Travels with Charley: In Search of America

Rating: 4 out of 5.
travels with charley book cover

John Steinbeck, 1962

I read Charley about ten years ago, and refreshed my memory by reading the Wikipedia article.  In my reading, I learned that Steinbeck seems to have fabricated many parts of his memoir.  There has been considerable scrutiny of the book, some within the last ten years, comparing Steinbeck’s personal diaries and letters to events in the memoir, and it was judged by some contemporaries and even by his son to have been embellished or even largely fabricated – although Steinbeck did make a cross-country road trip.
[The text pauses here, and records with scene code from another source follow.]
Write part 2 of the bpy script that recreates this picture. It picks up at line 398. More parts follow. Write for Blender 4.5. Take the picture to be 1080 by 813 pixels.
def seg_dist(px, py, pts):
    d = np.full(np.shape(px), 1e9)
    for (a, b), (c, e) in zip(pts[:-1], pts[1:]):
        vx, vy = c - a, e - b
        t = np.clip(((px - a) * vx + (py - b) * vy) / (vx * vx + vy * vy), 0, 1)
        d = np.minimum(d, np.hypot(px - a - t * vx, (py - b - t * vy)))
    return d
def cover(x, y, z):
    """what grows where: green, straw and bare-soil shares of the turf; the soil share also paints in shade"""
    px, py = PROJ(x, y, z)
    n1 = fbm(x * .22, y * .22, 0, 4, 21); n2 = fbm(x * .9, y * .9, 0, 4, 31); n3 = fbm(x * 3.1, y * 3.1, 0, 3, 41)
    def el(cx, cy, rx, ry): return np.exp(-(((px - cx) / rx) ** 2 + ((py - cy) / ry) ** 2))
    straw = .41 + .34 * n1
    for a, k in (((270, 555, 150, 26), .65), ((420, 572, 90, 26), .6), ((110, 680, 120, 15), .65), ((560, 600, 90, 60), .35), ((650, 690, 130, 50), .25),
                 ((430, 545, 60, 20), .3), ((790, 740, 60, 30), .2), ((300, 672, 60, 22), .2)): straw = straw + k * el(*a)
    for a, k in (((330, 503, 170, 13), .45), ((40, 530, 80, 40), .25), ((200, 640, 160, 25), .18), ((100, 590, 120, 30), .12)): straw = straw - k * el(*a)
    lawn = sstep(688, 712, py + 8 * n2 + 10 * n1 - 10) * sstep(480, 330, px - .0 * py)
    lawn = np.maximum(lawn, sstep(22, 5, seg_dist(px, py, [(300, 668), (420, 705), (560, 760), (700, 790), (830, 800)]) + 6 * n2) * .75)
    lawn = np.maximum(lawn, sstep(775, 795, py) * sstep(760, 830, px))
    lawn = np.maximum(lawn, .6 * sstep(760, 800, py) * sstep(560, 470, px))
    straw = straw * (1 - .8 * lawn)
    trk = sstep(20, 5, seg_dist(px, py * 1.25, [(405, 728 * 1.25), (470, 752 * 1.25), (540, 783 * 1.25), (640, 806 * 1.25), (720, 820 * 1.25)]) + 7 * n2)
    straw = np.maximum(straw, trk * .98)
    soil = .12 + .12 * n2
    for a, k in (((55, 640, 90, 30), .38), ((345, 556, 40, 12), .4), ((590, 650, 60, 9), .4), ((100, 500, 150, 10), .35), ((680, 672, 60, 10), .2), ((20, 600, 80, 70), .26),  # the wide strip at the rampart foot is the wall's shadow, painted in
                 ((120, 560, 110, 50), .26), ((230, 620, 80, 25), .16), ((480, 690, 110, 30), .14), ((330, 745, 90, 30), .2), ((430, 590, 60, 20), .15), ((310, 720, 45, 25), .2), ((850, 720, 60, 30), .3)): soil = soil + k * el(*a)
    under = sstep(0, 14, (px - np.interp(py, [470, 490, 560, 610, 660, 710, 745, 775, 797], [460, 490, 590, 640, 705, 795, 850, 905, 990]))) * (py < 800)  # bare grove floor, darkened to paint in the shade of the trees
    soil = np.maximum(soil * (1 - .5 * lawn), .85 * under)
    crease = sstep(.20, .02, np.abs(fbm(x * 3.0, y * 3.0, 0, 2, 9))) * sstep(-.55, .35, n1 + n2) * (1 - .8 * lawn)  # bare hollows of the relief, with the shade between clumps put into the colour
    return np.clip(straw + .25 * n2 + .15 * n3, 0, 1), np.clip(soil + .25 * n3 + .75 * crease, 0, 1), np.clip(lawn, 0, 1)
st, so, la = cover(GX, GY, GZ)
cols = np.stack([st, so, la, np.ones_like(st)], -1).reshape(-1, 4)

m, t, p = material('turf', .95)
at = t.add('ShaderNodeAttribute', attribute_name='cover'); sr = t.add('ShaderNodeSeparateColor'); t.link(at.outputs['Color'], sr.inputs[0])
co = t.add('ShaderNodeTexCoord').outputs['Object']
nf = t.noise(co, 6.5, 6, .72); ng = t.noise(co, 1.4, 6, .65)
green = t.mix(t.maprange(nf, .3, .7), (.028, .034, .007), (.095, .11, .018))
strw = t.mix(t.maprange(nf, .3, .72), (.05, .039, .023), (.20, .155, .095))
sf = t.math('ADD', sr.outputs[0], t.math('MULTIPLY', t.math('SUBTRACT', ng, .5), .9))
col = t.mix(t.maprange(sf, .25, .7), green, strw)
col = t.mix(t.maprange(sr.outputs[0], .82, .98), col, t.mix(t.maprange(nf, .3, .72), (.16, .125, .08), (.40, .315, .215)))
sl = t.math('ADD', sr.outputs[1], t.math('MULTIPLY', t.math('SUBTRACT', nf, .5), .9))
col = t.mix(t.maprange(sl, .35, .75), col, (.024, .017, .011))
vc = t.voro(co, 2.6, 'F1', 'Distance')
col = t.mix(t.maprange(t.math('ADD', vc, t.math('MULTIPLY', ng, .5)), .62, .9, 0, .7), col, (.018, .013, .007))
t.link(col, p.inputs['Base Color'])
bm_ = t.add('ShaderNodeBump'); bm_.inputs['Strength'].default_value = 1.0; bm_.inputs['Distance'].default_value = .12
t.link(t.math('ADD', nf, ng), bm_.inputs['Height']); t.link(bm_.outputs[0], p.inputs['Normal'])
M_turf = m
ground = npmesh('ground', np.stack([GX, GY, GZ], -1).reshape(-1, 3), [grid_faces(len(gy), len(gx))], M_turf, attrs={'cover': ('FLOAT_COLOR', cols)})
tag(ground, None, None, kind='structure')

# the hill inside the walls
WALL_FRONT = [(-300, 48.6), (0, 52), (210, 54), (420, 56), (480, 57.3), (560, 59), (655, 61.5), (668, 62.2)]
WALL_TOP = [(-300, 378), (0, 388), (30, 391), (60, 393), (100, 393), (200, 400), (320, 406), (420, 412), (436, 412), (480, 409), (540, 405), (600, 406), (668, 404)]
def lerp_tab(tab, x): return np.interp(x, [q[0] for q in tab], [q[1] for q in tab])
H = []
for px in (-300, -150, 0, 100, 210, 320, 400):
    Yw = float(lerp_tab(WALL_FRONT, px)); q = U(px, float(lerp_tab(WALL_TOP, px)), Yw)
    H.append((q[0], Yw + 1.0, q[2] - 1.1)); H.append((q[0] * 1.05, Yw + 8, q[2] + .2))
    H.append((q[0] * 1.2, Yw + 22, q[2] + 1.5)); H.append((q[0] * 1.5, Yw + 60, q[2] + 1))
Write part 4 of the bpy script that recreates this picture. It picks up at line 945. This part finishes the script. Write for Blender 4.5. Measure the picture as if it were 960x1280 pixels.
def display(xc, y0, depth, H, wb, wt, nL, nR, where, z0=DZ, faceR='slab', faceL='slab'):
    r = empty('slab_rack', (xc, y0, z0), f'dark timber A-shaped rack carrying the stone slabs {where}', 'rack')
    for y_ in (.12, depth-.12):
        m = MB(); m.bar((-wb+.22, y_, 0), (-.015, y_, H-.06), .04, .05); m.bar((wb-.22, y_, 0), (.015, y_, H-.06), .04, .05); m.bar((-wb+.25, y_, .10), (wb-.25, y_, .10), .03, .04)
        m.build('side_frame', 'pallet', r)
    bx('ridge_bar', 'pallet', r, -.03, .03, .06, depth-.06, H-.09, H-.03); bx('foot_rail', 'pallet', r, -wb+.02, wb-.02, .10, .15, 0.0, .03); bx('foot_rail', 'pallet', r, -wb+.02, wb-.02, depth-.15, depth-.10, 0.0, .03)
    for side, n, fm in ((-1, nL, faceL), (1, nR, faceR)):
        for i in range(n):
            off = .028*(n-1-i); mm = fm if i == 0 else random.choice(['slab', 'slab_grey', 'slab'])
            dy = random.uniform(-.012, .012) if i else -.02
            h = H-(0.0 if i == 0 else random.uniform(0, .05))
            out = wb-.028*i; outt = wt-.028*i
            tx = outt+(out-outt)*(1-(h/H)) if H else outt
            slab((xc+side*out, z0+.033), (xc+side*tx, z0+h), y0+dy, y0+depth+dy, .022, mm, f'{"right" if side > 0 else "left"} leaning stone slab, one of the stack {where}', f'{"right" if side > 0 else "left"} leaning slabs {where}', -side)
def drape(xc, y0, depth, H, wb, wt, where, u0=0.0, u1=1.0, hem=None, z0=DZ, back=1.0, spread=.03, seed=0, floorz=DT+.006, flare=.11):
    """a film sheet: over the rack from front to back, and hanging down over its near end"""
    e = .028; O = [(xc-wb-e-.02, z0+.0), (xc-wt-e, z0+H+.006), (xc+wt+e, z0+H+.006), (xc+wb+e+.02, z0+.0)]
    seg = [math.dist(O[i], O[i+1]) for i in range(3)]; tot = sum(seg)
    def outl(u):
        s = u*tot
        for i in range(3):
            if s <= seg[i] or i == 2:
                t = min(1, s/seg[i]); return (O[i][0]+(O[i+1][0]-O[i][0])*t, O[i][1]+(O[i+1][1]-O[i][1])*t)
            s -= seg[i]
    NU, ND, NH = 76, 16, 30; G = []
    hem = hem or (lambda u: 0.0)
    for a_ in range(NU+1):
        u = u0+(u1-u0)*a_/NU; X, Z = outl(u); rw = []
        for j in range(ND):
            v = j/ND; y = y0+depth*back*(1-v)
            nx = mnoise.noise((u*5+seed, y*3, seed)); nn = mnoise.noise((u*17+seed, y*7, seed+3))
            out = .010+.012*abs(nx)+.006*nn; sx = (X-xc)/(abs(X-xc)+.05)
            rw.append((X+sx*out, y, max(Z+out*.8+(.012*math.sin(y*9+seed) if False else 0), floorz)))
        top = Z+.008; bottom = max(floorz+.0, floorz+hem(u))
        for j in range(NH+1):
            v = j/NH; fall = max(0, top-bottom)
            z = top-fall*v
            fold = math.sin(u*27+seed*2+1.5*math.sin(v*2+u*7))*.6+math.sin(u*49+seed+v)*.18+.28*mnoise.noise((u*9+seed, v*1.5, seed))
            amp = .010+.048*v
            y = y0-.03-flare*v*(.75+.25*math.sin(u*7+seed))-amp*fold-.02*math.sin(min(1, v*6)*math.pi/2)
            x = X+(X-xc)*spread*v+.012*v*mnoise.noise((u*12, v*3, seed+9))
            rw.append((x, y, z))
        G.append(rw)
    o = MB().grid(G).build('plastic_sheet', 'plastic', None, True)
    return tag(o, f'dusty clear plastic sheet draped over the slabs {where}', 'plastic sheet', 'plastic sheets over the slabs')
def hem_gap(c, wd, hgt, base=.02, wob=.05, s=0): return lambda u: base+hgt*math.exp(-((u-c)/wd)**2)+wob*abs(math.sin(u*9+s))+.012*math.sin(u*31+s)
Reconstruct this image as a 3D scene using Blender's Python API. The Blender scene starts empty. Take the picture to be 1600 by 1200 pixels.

As regular readers know, ever since James Frey’s A Million Little Pieces (2003), which I loved, was alleged to be substantially fiction, I have taken memoir with a grain of salt. Frey’s book came out while I was a bookseller, and I personally recommended it to my customers based on my high opinion of the quality of the work and the courage of the author, so the 2006 allegations of untruth were jarring.

I didn’t have as much invested in Charley, obviously. Steinbeck’s book was much less of a personal revelation; essentially it was a travelogue, of the late 1950s / early 1960s – my favorite literary vintage.  Had I read the book as a novel I would have enjoyed it no less, with the exception of one intriguing interlude with takes place near an unnamed lake in Michigan.  I speculated as to which lake Steinbeck would have visited on his pass through our state; he chronicled a conversation with a laconic farmer or fisherman, and I liked to imagine that farmer was one of my bachelor great-uncles who farmed in Alger, Michigan at that time.

In the end, regardless of the level of poetic license taken by Steinbeck, who was, after all, a writer of fiction, this book is worth your time. Whether they are largely factual or highly romanticized, Steinbeck crafts interesting and engaging portraits of people and places in the United States during the middle of the 20th century.